Followers gather around people who remain positive and calm under pressure and who resist the herding tendencies of weaker souls.

source unknown – please let me know if you own this image and I will credit/remove

3. Be present

One of my greatest frustrations with my own character is that I overanalyse, worry, and overthink things.  I worry about things I’ve said after I’ve said them (or sometimes weeks later), I worry about the dog when he’s at home alone, I worry about putting on weight, I worry about losing friends, I worry about hurting myself, or looking silly – and so on.  All of these worries and stresses are barriers to me enjoying the present moment.  Even blogging sometimes stops me ‘being present’ – if I’m having a great day out I feel pressure to photograph it, when I go to dinner I’m rifling in my bag for my phone to take a photo rather than just enjoying the moment (and enjoying the food!)  I need to stop thinking about things that have happened in the past and worrying about things that might happen in the future and just ‘be’.

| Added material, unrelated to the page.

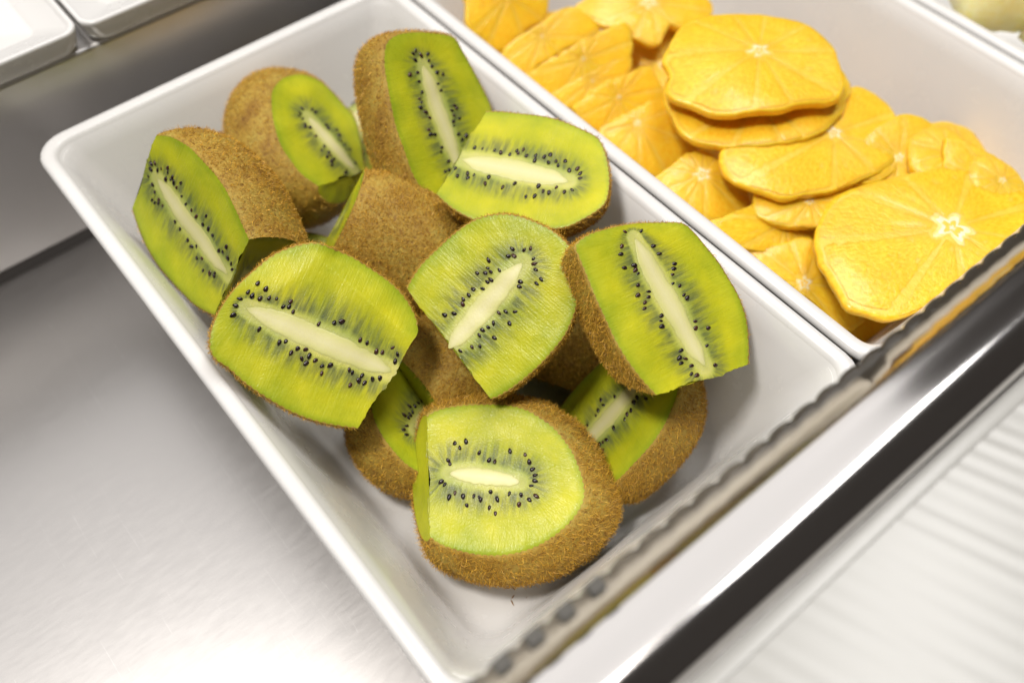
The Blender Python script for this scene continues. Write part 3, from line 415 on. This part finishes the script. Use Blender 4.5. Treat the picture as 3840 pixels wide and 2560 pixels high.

I had a good test bed for some of these things when I went stand-up paddle boarding on Sunday – when we were invited to go I worried about falling in and getting cold, being rubbish at it, being self-conscious about not wearing make-up and wearing little board shorts, taking expensive sunglasses and losing them, etc.  And then I told myself to be positive and be present.  I had a go, and I loved it! I did fall in, but I just pulled myself out, up onto the board, and got on with it.  It was so much more of a better experience for me (and for Tom) because I didn’t constantly go on about being cold and wet, being hungry, thinking about the cost of it, saying “I can’t do it” and so on.  I thought about the sort of person I wanted to be in that situation, and did it.  Because I wanted to enjoy it and pushed those concerns and worries out of my head, I enjoyed it more.

I hope this post hasn’t been too longwinded and boring… I’m conscious that I’ve done a bit of a ‘brain dump’ of all of the things on my mind at the moment.  This is my little space on the interweb and I want to make room for all of these things in my life, so it makes sense to make room for them and talk about them here.

Do you set yourself personal goals? Do any of these resonate with you?